I’ll start with the confession: I do not know if it was a double bass or a bass or a cello. But at what has become a banquet hall at the Taj, my parents took us for tea once a month and we listened to old jazz standards live. The one that is stuck in my head went, ‘Blue, blue my heart is true’ and I do not know if that is the name or the chorus or some random words or anything.
Blue remains my favourite colour, though at 6 I did not get the other meanings the colour acquired in the world of music, and my heart has remained true to jazz and the blues ever since. My parents’ connection to jazz was limited to interpretations of Bach by some famous person I do not know but probably should, so I was on my own here. My parents did not take me to afternoon jam sessions at Churchgate’s Astoria Hotel, just my luck. Perhaps children of 6 were not welcome.
By the time I was back in Bombay and in my early 20s, jazz was ultimate cool. All right, I was unfaithful with frequent forays into rock but never for too long and I never strayed very far. It was all at Rang Bhavan, where you heard everyone from Sadao Watanabe to Illinois Jacquet and Tania Maria, smelt the weed, watched the long hairs, ate awful samosas, looked superior and pretended you weren’t headbanging at the India’s Top Rock Band Doing Covers concert at the same place a week ago. Hey, most of the jazz audience had been there anyway, so it was indiscretion with mutual consent.
One of the worst things about growing old…er is the discovery that you must have looked really stupid when you were young.

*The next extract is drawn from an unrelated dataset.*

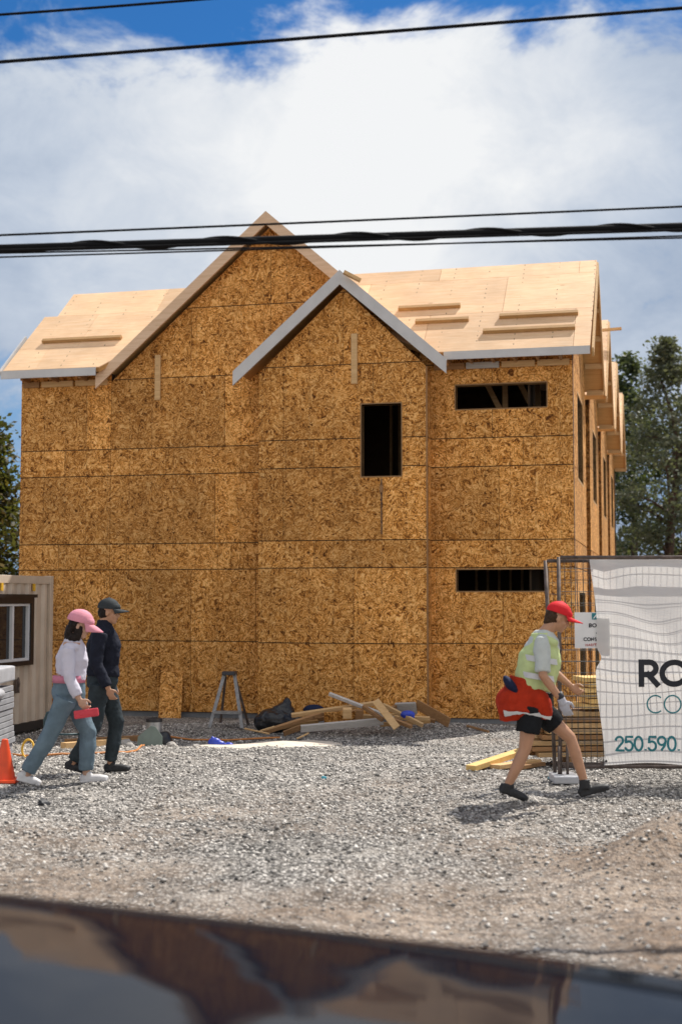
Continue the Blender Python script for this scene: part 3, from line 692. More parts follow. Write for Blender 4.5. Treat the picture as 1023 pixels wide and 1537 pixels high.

Someone in their 30s said how lucky I was to be born in the ‘60s — the cool era. I was 8 when the ‘60s ended, so cool was still something to do with stormy weather.
Now, the Yatra’s gone replaced by an Utsav, the cool cats of old are droopy, the wannabes are as annoying as we must have been at that age, the organisers tell you that they’re giving you not jazz greats but great jazz but… Should I cry me a river, take five, do a moondance, wade in the water or just take the A train to Bandra and shake my tailfeather? The last one, I think. I might still have it in me.